Kürzere Warteschlangen

Im Prinzip ähnlich funktioniert die RFID-Lösung der Hauptbücherei in Wien. Nach dem 2001 erfolgten Umzug an den Urban-Loritz-Platz wurde jedes der 300 000 Medien mit einem "Smart Tag" gekennzeichnet. So versetzte die Bücherei ihre registrierten Nutzer in die Lage, die Ausleihvorgänge selbst zu verbuchen, indem sie ein RFID-Portal passieren. 45 Prozent machen von dieser Möglichkeit Gebrauch, freut sich der Bibliotheksleiter Christian Jahl.

Für die Erstausstattung hat die Wiener Hauptbücherei rund 675000 Euro ausgegeben.
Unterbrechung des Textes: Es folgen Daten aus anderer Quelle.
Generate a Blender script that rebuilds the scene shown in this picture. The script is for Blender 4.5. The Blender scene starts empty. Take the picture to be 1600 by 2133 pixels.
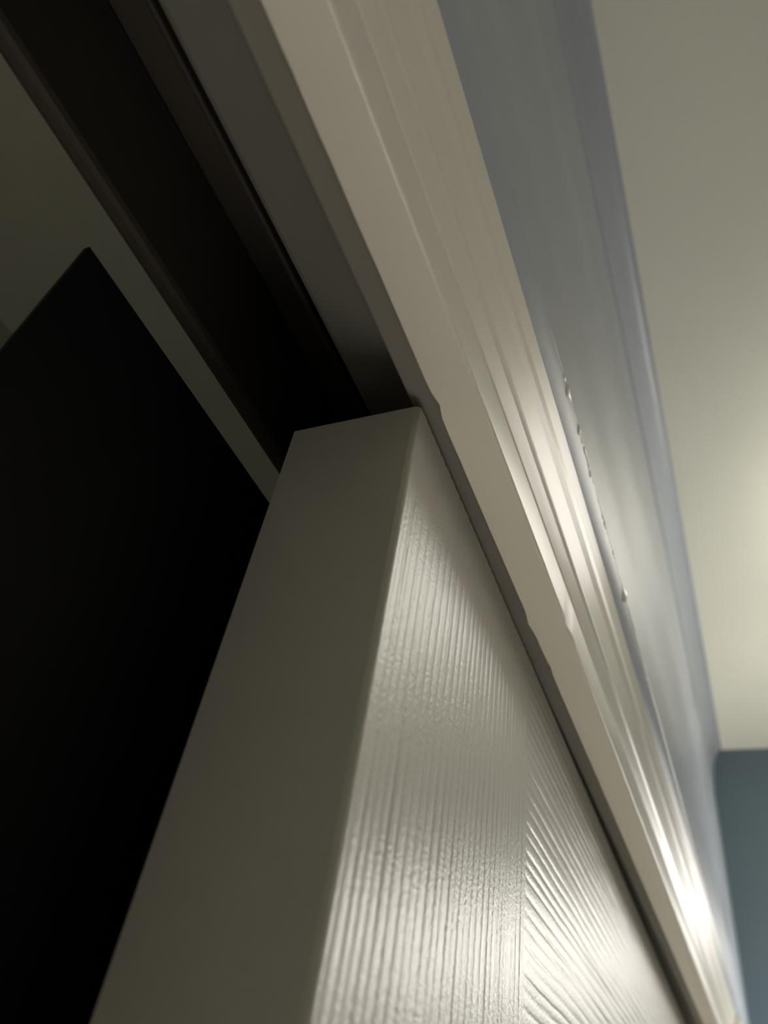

Die Motivation für diesen Investitionsaufwand sei nur "zu etwa 20 Prozent" der Diebstahlschutz gewesen, beteuerte der Bücherei-Chef. Im Vordergrund habe vielmehr die Absicht gestanden, den Verbuchungsvorgang zu beschleunigen und Warteschlangen zu vermeiden.

Jahrelange Doppelbelastung

Besser als bei den Herstellern bewerten die Marktforscher von Soreon Research die Erfolgsaussichten für die Logistikdienstleister. Ihr Anwendungsbeispiel "Distributionszentrum" erzielte nach dem gegenwärtigen Stand der Chipkosten einen nur leicht negativen RoI von vier Prozent. Trotzdem mochte Christian Polscher, Marketing-Leiter bei DHL Solutions, nicht in die allgemeine RFID-Euphorie einstimmen. Als Spezialist für "Fast Moving Consumer Goods" ist DHL Solutions beispielsweise in die RFID-Tests von Metro sowie Johnson & Johnson involviert, und in technischer Hinsicht erwies sich der Transponder-Einsatz bei der Paletten-Kennzeichnung als voller Erfolg.

Doch Polscher sieht zumindest in den kommenden sechs Jahren keine Möglichkeit, die Ablösung der als "innovationssicher" eingeführten "Europäischen Artikelnummer" (EAN 128) durchzusetzen. Für die Spediteure bedeute das - abgesehen von den ohnehin hohen RFID-Investitionen - einen jahrelangen Doppelaufwand.